I’m no expert, so I like that a lot of Creswick’s trails are as scenic as they are challenging. I prefer intermediate trails, such as Down Martuk, with its flowing berms and a view round every corner. Everyone from outright beginners to experts can be happy here. There’s trails that take me down technical rock sections with plenty of bumps. But there’s enough on offer to appeal to day-trippers, as much as hard-core mountain-bikers. 

I love that the trails empty onto that grand old main street. There’s bars still standing from the Gold Rush of the 1850s I can refuel at. Like the award-winning Farmers Arms, not to be confused with the pub sharing its name in Daylesford. It’s stood since 1857. And The American Creswick built two years later, or Odessa Wine Bar, part of Leaver’s Hotel in an 1856-built former gold exchange bank.  

The Woodlands
The Woodlands is set on a large bushland property. (Image: Vanessa Smith Photography)

Creswick is also full of great cafes and restaurants, many of them set in the same old buildings that have stood for 170 years. So whether you’re here for the rush of the trails or the calm of town life, Creswick provides. 

A traveller’s checklist 

Staying there 

1970s log cabin
Inside the Woodlands, a chic 1970s log cabin. (Image: Vanessa Smith Photography)

RACV Goldfields Resort is a contemporary stay with a restaurant, swimming pool and golf course. The Woodlands in nearby Lal Lal comprises a chic log cabin set on a 16-hectare property abundant in native wildlife. 

Eating there 

Le Peche Gourmand
Le Peche Gourmand makes for the perfect pitstop for carb and sugar-loading.

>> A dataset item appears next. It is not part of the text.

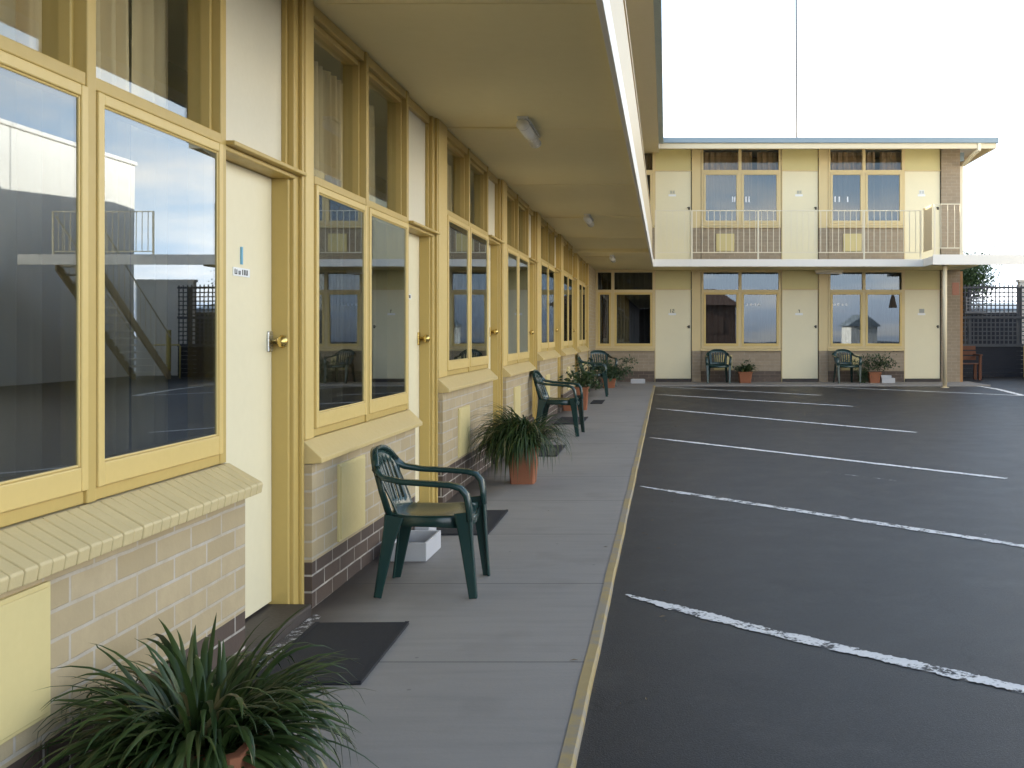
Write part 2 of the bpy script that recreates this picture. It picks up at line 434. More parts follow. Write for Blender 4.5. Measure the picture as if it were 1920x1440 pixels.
# y0(prev pil1), mullion, right edge, recess end, pil0, pil1, transom z, frame bottom z, door bottom, prev pil0
BAYS = [
 (2.03, 3.045, 3.99, 4.72, 4.83, 5.03, 2.02, .785, .064, 1.83),
 (5.03, 5.86, 6.82, 7.54, 7.66, 8.04, 2.02, .785, .066, 4.83),
 (8.04, 8.90, 9.88, 10.6, 10.70, 11.04, 2.22, .955, .20, 7.66),
 (11.04, 11.83, 12.79, 13.44, 13.55, 14.0, 2.215, .945, .21, 10.70),
 (14.0, 14.82, 15.75, 16.45, 16.58, 17.05, 2.28, 1.04, .25, 13.55),
 (17.05, 17.86, 18.75, 19.45, 19.58, 20.1, 2.31, 1.04, .26, 16.58),
 (20.1, 20.85, 21.75, 22.3, 22.4, 22.62, 2.31, 1.04, .27, 19.58)]
ordinal = ['nearest','second','third','fourth','fifth','sixth','farthest']
def ceil(y): return SOF if y < 19.4 else 2.80
for i, (y0, mu, ri, re, p0, p1, zt, zf, zd, pp0) in enumerate(BAYS):
    C = ceil(y0+.5)-.001; C2 = ceil(p0)-.001
    sh = .088 if i else 0.; y0 -= sh; p1 -= .088
    near = i < 3; bv = .004 if i < 4 else 0
    # window frame
    m = WB('L')
    m.b(y0, y0+.045, -.13, -.004, zf, C); m.b(ri-.05, ri, -.13, -.002, zf, C); m.b(mu-.024, mu+.024, -.13, .004, zf, C)
    for a, b in ((y0+.045, mu-.024), (mu+.024, ri-.05)):
        m.b(a, b, -.13, -.006, zf, zf+.038); m.b(a, b, -.13, .0, zt-.018, zt+.022); m.b(a, b, -.13, -.008, C-.055, C)
        # stepped stops round the upper light
        m.b(a, a+.018, -.12, -.035, zt+.022, C-.055); m.b(b-.018, b, -.12, -.035, zt+.022, C-.055)
        m.b(a+.018, b-.018, -.12, -.037, C-.085, C-.055)
    wn = m.build('window', M['trim'], LW, bevel=bv)
    for a, b in ((y0+.048, mu-.027), (mu+.027, ri-.053)):
        m = WB('L'); sash_frame(m, a, b, zf+.041, zt-.021, -.05, .010, .034, .07, .005); m.build('sash', M['sash'], wn, bevel=bv)
        m = WB('L'); m.b(a+.036, b-.036, -.004, .0, zf+.112, zt-.055); m.build('pane', M['glass'], wn)
        m = WB('L'); m.b(a+.012, b-.012, -.072, -.068, zt+.024, C-.07); m.build('pane', M['clear'], wn)
    # sill
    if i == 0:
        m = WB('L'); u = pp0
        m.prism(pp0, ri+.012, [(-.12,zf-.004),(-.001,zf-.004),(.105,zf-.068),(.105,zf-.092),(.042,zf-.112),(-.12,zf-.112)])
        sm = m.build('sill', paint('sill_mortar', (.52,.44,.27), .8), wn)
        m = WB('L'); kq = 0
        while u < ri:
            d = random.uniform(-.0012,.0012)
            m.prism(u+.002, min(u+.0555, ri+.017), [(.002,zf-.001+d),(.132+d,zf-.076+d),(.136+d,zf-.082+d),(.130+d,zf-.118),(.044,zf-.114),(.003,zf-.05)])
            u += .0572
        m.build('sill_brick', paint('sill_brick_paint', (.57,.46,.24), .5, .1, 9, .2), wn, bevel=.004)
    else:
        m = WB('L')
        m.prism(pp0+.002, ri+.015, [(-.12,zf-.003),(-.001,zf-.003),(.085,zf-.085),(.085,zf-.108),(.042,zf-.112),(-.12,zf-.112)])
        m.build('sill', M['sill'], wn, bevel=bv)
    # brick below
    fl0 = floor(y0)-.06; zp = .215 + floor(y0)*.6 + (0 if i < 2 else .05)
    m = WB('L'); m.b(pp0, ri, -.14, .04 + (.03 if i == 0 else 0), zp, zf-.114); bw = m.build('brick_wall', M['brick'], LW)
    m = WB('L'); m.b(pp0, ri, -.14, .04 + (.03 if i == 0 else 0), fl0, zp-.0005); m.build('brick_plinth', M['brickdark'], LW)
    nb = .04 + (.03 if i == 0 else 0)
    pa, pb, pz0, pz1 = (2.25,2.71,.285,.635) if i == 0 else (y0+.26, y0+.70, zp+.02, zp+.41)
    m = WB('L'); m.b(pa, pb, nb-.01, nb+.012, pz0, pz1); m.b(pa+.012, pb-.012, nb+.012, nb+.017, pz0+.012, pz1-.012)
    m.build('access_panel', M['panel'], bw, bevel=.003)
    # pilaster and door jamb
    m = WB('L'); m.b(p0, p1-.0005, -.13, .012, zf-.108 if i == len(BAYS)-1 else BAYS[i+1][7]-.0, C2)
    m.build('pilaster', M['sash'], LW, bevel=bv)
    m = WB('L'); m.b(re+.022, p0-.001, -.16, -.012, floor(re)-.02, C2); m.b(re, re+.022, -.16, -.03, floor(re)-.02, zt-.03)
    m.b(re, re+.022, -.16, -.04, zt+.02, C2)
    m.b(p0-.03, p0-.002, -.012, .006, floor(re)-.02, C2)
    m.build('door_jamb', M['trim'], LW, bevel=bv)
    m = WB('L'); m.b(ri+.001, p0-.032, -.15, .030, zt-.012, zt+.006); m.b(ri+.001, re+.021, -.15, -.006, zt-.032, zt-.0125)
    m.build('door_head', M['trim'], LW, bevel=bv)
    m = WB('L'); m.b(ri+.001, re-.001, -.15, -.03, C2-.06, C2); m.build('head_strip', M['trim'], LW, bevel=bv)
    m = WB('L'); m.b(ri+.001, re-.001, -.09, -.062, zt+.0065, C2-.0605); m.build('transom_panel', M['panel_pale'], LW)
    # door
    m = WB('L'); m.b(ri+.002, re-.003, -.145, -.105, zd, zt-.0335)
    dr = m.build('door', M['door'], LW, bevel=.002)
    hz = 1.245 if i < 2 else 1.30 if i < 4 else 1.34
    m = WB('L'); m.b(re-.062, re-.010, -.105, -.094, hz-.047, hz+.047); m.build('escutcheon', M['chrome'] if i == 0 else M['brass'], dr, bevel=.004)
    m = WB('L'); q = m.P(re-.036, -.094, hz)
    m.tube([(q[0],q[1],hz),(q[0]+.028,q[1],hz),(q[0]+.03,q[1],hz),(q[0]+.045,q[1],hz),(q[0]+.062,q[1],hz),(q[0]+.072,q[1],hz)],[.012,.012,.020,.030,.027,.012],14)
    m.build('handle', M['brass'], dr, smooth=True)
    uc = ri + (re-ri)*.53
    nz = 1.61 if i < 2 else 1.75
    m = WB('L'); m.b(uc-.008, uc+.008, -.105, -.099, nz-.037, nz+.037); m.build('numeral', M['blue'] if i == 0 else M['greyplate'], dr)
    m = WB('L'); m.b(uc-.085, uc+.085, -.105, -.1015, nz-.088, nz-.052)
    pl = m.build('name_plate', M['plate'], dr)
    m = WB('L')
    for du, ww, hh in ((-.07,.004,.022),(-.062,.012,.004),(-.052,.004,.02),(-.03,.004,.016),(-.018,.004,.016),(-.024,.010,.004),(.008,.006,.022),(.028,.006,.022),(.042,.004,.022),(.056,.004,.022),(.05,.012,.004)):
        m.b(uc+du-ww/2, uc+du+ww/2, -.1015, -.0995, nz-.081, nz-.081+hh)
    m.build('plate_lettering', M['ink'], dr)
    # step
    m = WB('L'); m.b(ri+.003, re-.001, -.2, .078, floor(ri)-.03, max(floor(re)+.012, zd-.012 if i < 2 else zd-.1))
    if i > 1: m.b(ri+.003, re-.001, -.2, -.02, zd-.0995, zd-.004)
    m.build('doorstep', M['step'], LW, bevel=.008)
    # curtain inside
    gap = {0:((3.72,3.78),),1:((5.42,5.50),(6.38,6.5)),2:((9.2,9.5),)}.get(i, ((mu+.25, mu+.45),))
    add_curtain('L', y0-.02, ri+.03, zf+.05, C-.10, M['curtain'],
                'tan pleated curtain behind the glass of the %s window of the left wing' % ordinal[i], 'curtains in the left wing', gap)
m = WB('L'); m.b(22.63, BY+.02, -.14, .012, .10, 2.799); m.build('corner_brickwork', M['brick'], LW)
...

The menu at Odessa at Leaver’s Hotel includes some Thai-inspired fare. Fuel up for your ride on baguettes and pastries from French patisserie Le Peche Gourmand . The Farmers Arms has been a much-loved local institution since 1857. 

Playing there 

Miss NorthcottsGarden
Miss Northcotts Garden is a charming garden store with tea room. (Image: Visit Victoria)

Creswick State Forest has a variety of hiking trails, including a section of the 210-kilometre-long Goldfields Track. Miss Northcotts Garden is a quaint garden store with tea room.